**Given information**.
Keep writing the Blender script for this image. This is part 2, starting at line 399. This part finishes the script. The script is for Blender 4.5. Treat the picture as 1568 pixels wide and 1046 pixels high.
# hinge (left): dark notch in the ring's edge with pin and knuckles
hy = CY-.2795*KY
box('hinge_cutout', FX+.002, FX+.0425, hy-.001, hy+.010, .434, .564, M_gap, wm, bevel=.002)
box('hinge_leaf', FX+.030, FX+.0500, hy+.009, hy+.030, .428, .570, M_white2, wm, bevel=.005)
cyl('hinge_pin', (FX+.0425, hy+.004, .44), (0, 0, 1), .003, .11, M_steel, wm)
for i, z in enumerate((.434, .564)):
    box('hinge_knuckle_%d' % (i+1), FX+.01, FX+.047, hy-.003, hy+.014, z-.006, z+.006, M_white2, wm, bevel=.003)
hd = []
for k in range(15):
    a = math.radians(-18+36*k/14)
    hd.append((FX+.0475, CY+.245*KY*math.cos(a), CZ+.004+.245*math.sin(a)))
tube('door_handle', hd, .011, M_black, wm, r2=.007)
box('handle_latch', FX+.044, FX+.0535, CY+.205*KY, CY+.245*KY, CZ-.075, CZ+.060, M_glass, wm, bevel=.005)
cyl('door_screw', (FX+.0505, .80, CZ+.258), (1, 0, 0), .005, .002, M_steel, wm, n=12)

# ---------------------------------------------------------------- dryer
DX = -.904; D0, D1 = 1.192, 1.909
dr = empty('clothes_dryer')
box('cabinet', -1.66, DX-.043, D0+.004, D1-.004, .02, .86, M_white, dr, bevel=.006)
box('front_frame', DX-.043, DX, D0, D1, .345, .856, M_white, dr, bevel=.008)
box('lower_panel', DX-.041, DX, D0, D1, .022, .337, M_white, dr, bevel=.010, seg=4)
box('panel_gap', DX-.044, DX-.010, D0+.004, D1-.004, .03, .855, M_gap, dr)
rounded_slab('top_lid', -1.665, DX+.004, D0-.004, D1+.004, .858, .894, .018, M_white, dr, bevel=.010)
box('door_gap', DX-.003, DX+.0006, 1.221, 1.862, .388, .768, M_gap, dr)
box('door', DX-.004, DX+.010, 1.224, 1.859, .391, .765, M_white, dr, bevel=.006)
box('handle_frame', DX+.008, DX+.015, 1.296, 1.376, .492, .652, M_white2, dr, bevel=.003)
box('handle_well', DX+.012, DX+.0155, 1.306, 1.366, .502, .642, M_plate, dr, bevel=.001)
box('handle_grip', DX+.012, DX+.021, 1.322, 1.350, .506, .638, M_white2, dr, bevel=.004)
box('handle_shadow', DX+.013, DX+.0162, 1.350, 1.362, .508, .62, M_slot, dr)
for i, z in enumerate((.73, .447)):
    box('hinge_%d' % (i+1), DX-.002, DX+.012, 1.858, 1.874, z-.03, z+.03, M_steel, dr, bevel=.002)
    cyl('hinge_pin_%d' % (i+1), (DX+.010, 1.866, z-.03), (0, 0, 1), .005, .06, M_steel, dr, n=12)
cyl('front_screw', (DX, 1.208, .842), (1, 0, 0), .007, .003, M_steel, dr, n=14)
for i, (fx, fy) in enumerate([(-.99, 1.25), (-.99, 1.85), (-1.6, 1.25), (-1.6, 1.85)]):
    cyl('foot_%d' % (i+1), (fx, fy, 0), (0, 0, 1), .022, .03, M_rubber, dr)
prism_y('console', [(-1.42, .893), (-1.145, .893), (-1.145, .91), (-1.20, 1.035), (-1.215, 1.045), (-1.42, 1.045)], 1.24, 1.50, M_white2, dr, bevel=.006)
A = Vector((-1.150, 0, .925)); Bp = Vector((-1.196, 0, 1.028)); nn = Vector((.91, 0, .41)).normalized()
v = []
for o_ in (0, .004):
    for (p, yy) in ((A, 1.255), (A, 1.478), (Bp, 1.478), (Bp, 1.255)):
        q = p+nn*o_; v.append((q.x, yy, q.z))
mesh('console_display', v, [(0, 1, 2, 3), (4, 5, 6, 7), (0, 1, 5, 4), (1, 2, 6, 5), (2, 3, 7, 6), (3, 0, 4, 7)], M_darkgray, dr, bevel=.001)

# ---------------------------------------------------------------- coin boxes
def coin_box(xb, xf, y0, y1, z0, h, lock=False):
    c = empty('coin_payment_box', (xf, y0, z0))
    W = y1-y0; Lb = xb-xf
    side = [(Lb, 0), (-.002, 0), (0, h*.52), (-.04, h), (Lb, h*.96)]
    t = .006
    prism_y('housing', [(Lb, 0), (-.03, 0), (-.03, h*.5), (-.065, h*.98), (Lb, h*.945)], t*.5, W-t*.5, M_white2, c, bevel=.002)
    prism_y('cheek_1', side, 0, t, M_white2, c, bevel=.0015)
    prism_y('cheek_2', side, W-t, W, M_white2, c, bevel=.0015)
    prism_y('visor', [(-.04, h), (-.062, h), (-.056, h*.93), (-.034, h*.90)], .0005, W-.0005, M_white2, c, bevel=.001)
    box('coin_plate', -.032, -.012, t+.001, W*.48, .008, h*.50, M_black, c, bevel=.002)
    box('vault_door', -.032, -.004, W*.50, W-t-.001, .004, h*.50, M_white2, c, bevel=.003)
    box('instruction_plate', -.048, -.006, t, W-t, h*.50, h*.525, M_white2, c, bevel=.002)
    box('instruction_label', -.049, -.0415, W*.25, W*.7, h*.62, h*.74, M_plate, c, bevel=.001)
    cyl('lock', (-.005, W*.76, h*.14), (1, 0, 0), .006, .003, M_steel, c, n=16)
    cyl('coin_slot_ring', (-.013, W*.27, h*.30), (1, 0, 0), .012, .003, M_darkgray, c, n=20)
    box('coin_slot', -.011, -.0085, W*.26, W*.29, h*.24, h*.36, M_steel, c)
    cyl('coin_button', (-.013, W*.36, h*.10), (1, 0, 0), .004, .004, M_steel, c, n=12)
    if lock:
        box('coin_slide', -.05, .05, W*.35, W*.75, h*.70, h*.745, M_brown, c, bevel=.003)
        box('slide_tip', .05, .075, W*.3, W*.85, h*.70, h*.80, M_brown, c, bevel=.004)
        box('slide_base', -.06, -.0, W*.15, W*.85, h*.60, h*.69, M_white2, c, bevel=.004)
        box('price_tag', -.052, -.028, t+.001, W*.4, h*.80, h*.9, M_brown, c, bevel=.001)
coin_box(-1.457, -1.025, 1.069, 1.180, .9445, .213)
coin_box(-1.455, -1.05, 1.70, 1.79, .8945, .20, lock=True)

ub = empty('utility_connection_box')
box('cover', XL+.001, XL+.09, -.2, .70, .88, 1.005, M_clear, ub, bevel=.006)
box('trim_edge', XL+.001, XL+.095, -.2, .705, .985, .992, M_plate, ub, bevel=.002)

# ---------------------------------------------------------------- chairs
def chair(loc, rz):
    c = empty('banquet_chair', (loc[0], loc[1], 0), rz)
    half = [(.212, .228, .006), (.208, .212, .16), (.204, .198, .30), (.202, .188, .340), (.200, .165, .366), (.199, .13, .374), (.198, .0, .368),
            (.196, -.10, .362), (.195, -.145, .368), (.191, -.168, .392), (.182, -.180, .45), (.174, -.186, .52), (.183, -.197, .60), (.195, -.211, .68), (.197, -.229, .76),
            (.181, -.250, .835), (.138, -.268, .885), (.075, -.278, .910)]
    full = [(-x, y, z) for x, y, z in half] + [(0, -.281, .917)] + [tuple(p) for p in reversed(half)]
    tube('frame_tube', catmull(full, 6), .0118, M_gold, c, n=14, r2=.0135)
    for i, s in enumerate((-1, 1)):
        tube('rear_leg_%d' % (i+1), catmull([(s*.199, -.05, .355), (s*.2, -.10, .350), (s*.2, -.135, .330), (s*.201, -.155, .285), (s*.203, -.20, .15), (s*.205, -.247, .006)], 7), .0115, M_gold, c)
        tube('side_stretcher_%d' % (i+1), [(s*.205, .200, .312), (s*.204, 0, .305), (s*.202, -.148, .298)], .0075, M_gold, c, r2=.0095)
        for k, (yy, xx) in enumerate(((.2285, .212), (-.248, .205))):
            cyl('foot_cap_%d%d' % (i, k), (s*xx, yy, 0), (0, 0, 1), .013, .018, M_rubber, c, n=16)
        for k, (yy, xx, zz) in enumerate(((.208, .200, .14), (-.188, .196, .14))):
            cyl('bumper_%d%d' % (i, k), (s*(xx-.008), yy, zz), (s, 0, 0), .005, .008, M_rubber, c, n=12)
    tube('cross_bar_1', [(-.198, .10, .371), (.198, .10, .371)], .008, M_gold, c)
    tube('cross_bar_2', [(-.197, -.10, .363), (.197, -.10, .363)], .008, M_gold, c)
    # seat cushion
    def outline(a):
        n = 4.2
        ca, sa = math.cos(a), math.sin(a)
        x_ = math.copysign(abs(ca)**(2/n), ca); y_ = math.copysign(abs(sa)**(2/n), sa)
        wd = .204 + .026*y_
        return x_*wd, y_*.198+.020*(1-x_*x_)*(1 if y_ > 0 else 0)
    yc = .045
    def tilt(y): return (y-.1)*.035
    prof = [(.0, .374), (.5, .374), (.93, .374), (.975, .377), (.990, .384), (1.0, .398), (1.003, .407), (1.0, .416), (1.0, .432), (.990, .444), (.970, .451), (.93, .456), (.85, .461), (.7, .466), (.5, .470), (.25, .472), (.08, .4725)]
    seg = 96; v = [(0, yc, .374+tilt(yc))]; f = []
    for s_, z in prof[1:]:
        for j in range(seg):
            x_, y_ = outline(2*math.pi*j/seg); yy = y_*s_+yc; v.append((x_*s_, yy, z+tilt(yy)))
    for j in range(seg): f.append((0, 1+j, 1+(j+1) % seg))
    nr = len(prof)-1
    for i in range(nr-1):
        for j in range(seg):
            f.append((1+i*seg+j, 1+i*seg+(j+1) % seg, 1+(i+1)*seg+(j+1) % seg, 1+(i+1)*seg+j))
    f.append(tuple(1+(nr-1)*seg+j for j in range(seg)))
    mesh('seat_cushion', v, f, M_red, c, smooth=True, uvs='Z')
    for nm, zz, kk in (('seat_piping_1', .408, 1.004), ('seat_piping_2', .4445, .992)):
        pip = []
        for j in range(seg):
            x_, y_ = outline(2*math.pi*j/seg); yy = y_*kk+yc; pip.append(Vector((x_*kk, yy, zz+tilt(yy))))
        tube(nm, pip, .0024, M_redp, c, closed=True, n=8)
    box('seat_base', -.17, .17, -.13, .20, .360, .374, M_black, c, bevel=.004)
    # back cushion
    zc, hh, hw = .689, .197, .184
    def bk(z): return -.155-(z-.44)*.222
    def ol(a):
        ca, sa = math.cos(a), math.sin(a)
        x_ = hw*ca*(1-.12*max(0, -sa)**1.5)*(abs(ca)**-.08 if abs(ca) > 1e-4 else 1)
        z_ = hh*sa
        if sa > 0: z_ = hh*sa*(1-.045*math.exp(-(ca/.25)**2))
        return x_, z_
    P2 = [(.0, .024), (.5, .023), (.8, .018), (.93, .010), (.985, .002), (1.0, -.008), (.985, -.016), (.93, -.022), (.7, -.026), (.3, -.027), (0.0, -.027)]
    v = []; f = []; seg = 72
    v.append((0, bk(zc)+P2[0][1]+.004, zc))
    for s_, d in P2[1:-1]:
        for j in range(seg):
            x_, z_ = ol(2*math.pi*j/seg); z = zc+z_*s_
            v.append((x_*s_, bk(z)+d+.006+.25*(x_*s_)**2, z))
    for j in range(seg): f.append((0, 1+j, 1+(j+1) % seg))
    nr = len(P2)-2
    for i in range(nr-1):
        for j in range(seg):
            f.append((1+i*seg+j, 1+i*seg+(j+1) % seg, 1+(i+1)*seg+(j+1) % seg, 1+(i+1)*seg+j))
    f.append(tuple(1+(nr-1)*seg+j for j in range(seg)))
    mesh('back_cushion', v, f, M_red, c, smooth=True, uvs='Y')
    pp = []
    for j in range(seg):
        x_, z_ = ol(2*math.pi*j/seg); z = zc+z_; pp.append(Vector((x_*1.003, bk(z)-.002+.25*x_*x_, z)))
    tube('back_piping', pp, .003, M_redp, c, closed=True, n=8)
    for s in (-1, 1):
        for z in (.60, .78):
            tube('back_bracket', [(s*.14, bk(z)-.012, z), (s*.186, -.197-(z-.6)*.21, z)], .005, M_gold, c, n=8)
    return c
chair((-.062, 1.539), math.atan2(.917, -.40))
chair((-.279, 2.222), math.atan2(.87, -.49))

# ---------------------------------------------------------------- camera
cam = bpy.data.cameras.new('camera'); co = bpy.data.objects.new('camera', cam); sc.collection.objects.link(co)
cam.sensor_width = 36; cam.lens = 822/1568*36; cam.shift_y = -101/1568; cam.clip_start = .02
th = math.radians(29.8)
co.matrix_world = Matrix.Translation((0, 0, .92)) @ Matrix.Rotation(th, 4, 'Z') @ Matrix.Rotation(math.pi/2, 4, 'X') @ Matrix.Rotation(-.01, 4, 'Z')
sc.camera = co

**The problem**.
Please transcribe, exactly and with nothing added, the lines from the first line of the material above through the line that contains "M_steel, wm, n=12)".

**Right answer**.
Keep writing the Blender script for this image. This is part 2, starting at line 399. This part finishes the script. The script is for Blender 4.5. Treat the picture as 1568 pixels wide and 1046 pixels high.
# hinge (left): dark notch in the ring's edge with pin and knuckles
hy = CY-.2795*KY
box('hinge_cutout', FX+.002, FX+.0425, hy-.001, hy+.010, .434, .564, M_gap, wm, bevel=.002)
box('hinge_leaf', FX+.030, FX+.0500, hy+.009, hy+.030, .428, .570, M_white2, wm, bevel=.005)
cyl('hinge_pin', (FX+.0425, hy+.004, .44), (0, 0, 1), .003, .11, M_steel, wm)
for i, z in enumerate((.434, .564)):
    box('hinge_knuckle_%d' % (i+1), FX+.01, FX+.047, hy-.003, hy+.014, z-.006, z+.006, M_white2, wm, bevel=.003)
hd = []
for k in range(15):
    a = math.radians(-18+36*k/14)
    hd.append((FX+.0475, CY+.245*KY*math.cos(a), CZ+.004+.245*math.sin(a)))
tube('door_handle', hd, .011, M_black, wm, r2=.007)
box('handle_latch', FX+.044, FX+.0535, CY+.205*KY, CY+.245*KY, CZ-.075, CZ+.060, M_glass, wm, bevel=.005)
cyl('door_screw', (FX+.0505, .80, CZ+.258), (1, 0, 0), .005, .002, M_steel, wm, n=12)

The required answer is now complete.